Tuesday, October 16, 2007

Some special people and a special place

Not far from my farm is an amazing place for people who overflow with enthusiasm, innocence and possibilities. These people are called developmentally disabled by society, but really, they're just wonderful folks who enjoy life. They live at a ranch called Triangle Cross Ranch and I think they're the luckiest of people to be there. At the Ranch, they raise two alpacas, 9 angora goats, a cat, seven bunnies and two horses. They do the chores, process the wool from their animals into felt, participate in Special Olympics, volunteer at the local food bank, clean the local park every week, keep the houses clean, go to social gatherings, and basically live as "normal" a life as they possibly can. Most don't know they're disabled because they are such an accepted part of their local community.

The goal of the Ranch is "to create a new definition of normal..." I just love that and I think they're really doing a good job of it. The residents are generally happy people who live with purpose and anticipation of what the next day holds. Here's the acrostic that describes life at the Ranch. N - Necessary to the community; O - Oriented to daily life; R - Realistic in expectations; M - Moral in action; A - Abilities beyond disabilities; L - Loved beyond measure.

If this sounds like an advertisement for the Ranch, forgive me. I just think it's an absolutely amazing place and I wonder at the families that are willing for their family member to sit all day long in an institutional setting and watch videos or play cards.

Triangle Cross Ranch doesn't receive any federal funding to do what they do, so the fund raising is an ongoing effort, as is the volunteer search. Obviously, my family and I are quite involved at TCR. My girls are quite at home there among the residents and staff.
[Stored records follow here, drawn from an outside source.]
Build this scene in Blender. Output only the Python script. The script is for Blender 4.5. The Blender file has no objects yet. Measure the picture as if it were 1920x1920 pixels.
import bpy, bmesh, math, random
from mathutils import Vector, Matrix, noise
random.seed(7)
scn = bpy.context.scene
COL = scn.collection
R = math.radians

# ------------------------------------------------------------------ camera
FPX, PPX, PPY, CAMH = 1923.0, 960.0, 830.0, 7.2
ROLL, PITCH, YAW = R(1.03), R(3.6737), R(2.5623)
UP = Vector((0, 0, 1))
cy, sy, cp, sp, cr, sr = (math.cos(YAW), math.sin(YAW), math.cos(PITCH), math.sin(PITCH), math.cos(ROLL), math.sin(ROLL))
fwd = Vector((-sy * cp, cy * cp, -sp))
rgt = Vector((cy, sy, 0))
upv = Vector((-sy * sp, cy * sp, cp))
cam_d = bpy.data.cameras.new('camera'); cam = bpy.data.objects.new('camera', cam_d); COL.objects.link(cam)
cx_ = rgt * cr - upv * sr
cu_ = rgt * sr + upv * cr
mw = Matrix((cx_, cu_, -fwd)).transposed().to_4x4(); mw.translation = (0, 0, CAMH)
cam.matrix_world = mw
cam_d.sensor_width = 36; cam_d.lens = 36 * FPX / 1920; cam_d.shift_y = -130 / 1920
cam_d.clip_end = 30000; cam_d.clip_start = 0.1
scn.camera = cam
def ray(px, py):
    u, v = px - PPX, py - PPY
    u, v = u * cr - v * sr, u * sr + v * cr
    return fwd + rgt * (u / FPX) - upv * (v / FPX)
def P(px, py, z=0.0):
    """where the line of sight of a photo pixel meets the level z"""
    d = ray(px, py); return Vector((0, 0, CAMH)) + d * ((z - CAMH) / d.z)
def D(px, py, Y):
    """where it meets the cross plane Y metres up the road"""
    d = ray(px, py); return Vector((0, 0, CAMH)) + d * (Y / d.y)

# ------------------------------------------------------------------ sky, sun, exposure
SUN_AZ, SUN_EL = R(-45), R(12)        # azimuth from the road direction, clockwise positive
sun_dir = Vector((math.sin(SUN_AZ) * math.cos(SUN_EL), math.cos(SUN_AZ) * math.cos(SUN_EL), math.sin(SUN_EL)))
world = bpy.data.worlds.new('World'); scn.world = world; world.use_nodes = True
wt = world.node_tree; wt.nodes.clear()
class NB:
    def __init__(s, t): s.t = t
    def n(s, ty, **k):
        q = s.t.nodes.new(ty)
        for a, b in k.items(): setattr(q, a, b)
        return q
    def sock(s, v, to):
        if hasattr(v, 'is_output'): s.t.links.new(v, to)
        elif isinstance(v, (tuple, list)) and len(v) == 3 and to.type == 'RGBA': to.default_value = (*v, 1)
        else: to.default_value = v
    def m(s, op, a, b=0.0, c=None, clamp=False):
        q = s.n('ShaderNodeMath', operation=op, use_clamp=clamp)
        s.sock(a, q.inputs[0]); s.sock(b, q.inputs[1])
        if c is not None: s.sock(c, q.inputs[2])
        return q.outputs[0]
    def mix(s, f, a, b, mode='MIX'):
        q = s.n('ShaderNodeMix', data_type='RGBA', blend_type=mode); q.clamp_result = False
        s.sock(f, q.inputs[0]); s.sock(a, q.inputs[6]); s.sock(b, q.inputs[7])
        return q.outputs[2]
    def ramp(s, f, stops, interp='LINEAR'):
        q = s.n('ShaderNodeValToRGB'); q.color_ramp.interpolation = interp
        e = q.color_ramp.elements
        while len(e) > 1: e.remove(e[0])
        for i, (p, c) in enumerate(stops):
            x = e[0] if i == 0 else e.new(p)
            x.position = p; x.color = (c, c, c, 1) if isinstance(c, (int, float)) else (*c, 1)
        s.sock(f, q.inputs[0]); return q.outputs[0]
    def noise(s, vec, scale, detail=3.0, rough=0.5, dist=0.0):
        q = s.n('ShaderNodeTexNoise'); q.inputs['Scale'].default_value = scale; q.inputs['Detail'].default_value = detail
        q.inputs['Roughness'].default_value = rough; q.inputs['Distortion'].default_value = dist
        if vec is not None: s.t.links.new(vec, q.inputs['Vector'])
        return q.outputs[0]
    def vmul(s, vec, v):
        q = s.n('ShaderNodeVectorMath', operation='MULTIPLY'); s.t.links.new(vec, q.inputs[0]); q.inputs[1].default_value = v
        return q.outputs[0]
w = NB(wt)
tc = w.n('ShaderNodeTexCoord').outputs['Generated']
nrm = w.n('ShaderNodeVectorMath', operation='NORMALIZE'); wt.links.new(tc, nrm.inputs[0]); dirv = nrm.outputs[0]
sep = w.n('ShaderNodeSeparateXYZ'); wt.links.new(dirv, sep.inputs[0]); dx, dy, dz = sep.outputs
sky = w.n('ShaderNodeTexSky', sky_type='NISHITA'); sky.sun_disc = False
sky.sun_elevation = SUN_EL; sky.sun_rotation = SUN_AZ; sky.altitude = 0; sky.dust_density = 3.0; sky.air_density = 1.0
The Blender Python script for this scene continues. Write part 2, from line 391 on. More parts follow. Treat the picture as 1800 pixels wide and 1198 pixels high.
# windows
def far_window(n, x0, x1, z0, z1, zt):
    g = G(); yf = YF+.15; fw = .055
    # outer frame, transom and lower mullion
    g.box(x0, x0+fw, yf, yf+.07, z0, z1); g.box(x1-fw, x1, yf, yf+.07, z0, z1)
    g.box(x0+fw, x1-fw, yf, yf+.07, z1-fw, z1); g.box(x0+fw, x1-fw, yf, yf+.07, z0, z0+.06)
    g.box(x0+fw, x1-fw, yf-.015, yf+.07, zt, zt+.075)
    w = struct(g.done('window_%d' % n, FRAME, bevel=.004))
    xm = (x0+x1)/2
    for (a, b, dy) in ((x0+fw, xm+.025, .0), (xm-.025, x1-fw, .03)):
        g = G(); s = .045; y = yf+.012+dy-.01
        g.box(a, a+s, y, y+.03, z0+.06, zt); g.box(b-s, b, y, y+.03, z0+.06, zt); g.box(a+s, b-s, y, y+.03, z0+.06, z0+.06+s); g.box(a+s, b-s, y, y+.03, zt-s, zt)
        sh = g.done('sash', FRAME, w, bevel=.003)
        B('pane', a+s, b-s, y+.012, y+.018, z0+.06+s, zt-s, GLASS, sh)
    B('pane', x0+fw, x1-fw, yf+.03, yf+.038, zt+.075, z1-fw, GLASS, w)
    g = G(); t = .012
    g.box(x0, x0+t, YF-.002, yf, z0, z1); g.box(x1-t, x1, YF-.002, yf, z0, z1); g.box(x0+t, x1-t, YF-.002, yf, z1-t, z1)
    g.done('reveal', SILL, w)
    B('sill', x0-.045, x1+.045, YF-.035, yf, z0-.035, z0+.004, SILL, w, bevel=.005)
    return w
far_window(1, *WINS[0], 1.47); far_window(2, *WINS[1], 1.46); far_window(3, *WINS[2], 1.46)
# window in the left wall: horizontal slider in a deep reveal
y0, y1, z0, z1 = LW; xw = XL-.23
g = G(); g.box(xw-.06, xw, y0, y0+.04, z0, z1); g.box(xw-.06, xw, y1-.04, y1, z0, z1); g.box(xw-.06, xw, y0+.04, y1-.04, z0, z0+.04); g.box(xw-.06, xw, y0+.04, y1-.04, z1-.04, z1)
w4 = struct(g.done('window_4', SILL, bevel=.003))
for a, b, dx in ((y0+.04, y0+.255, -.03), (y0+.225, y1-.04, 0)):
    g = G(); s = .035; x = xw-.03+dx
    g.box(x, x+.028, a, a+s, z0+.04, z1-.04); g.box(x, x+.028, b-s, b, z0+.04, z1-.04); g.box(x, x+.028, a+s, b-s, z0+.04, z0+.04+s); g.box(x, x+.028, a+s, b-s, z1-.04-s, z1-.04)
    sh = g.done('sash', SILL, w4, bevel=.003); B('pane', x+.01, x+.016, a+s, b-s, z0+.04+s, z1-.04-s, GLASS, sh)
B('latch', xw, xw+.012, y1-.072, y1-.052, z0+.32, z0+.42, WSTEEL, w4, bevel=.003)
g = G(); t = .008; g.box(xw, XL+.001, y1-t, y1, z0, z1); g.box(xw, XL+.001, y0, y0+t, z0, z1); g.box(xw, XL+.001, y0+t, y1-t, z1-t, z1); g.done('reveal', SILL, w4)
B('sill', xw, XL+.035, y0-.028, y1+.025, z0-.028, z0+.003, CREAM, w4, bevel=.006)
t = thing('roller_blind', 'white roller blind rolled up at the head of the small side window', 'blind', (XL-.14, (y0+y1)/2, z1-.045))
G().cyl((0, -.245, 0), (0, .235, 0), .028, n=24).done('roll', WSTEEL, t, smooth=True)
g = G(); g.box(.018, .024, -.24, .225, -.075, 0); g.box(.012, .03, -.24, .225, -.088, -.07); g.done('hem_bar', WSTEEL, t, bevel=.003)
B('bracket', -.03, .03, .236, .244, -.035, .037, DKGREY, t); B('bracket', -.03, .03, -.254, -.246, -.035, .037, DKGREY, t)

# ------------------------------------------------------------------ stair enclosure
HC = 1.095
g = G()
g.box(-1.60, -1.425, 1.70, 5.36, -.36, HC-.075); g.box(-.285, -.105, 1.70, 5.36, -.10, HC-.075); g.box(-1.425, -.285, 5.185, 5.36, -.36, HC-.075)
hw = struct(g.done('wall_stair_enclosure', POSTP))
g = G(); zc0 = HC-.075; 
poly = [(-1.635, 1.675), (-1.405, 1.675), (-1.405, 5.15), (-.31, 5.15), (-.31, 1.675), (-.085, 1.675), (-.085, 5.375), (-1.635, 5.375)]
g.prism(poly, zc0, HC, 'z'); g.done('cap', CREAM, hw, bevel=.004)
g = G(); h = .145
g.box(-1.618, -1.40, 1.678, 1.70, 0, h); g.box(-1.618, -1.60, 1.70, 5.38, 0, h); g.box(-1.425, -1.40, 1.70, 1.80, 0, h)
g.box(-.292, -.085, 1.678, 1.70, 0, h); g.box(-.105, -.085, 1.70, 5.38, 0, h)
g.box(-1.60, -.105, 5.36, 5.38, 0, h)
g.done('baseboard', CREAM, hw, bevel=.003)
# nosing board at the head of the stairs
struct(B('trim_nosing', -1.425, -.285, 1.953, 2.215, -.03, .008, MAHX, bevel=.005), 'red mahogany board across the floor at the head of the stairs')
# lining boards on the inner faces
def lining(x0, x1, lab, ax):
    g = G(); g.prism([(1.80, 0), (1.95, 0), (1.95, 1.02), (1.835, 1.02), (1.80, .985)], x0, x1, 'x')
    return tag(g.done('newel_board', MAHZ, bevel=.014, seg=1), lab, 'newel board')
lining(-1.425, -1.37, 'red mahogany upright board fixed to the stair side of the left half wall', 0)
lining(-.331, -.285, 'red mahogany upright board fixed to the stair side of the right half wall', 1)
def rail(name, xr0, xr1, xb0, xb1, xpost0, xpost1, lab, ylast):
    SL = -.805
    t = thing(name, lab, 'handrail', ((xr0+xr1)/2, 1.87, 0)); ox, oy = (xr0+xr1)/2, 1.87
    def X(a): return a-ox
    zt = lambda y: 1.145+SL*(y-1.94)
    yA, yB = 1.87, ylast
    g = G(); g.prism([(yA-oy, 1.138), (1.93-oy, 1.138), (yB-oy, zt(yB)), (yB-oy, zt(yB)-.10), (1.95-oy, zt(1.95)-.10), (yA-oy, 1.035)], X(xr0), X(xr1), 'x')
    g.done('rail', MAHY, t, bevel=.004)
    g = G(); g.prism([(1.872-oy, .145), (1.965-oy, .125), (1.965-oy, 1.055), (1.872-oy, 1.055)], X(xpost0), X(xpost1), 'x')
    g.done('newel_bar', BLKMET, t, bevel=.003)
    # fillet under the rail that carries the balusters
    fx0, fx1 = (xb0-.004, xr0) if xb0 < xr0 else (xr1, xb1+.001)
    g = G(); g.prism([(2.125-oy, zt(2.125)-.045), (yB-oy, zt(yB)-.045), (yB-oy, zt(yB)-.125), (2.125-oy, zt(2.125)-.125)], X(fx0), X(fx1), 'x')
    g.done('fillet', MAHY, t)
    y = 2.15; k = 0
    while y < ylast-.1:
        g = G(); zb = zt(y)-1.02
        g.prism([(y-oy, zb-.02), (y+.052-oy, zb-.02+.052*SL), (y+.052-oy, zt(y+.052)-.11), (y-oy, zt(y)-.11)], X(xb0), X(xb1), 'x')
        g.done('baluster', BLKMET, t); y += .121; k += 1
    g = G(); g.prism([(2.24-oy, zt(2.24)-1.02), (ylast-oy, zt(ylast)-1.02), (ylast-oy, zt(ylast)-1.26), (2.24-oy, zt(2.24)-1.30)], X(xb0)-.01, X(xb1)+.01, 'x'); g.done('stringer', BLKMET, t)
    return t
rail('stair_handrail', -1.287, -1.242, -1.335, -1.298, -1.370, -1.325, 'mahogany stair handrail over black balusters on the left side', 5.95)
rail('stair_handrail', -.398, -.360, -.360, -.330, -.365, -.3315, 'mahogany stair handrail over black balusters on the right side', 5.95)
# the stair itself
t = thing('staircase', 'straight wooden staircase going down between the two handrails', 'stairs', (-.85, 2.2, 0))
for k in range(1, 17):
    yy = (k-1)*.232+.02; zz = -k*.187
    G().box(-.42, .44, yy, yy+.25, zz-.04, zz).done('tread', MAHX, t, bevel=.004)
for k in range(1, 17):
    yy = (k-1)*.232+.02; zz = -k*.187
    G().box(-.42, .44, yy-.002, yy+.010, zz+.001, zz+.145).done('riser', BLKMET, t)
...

It's actually a safe haven for us when life overwhelms. It's an escape into contentment and a simpler existence.

4 comments:

Elizabethd said...

What a great place! i worked with autistic young adults for 2 years, in a home similar to that, but without the great outback feel, in the UK. It gave them a pride in themselves. We tried very hard to integrate them into village life, with not much success, sadly.
Thank you so much for your kind comments on my blogs, so very encouraging.

kathleen said...

I'm not sure why, but the Triangle Cross Ranch link makes me get kind of teary. I'm glad to see Louie is still going strong!

lampworkbeader said...

I love the idea of a new definition of normal!

Crystal Jigsaw said...

I have an autistic daughter. What you have described here sounds like an amazing place and deserves the credit you have given it. Nice blog.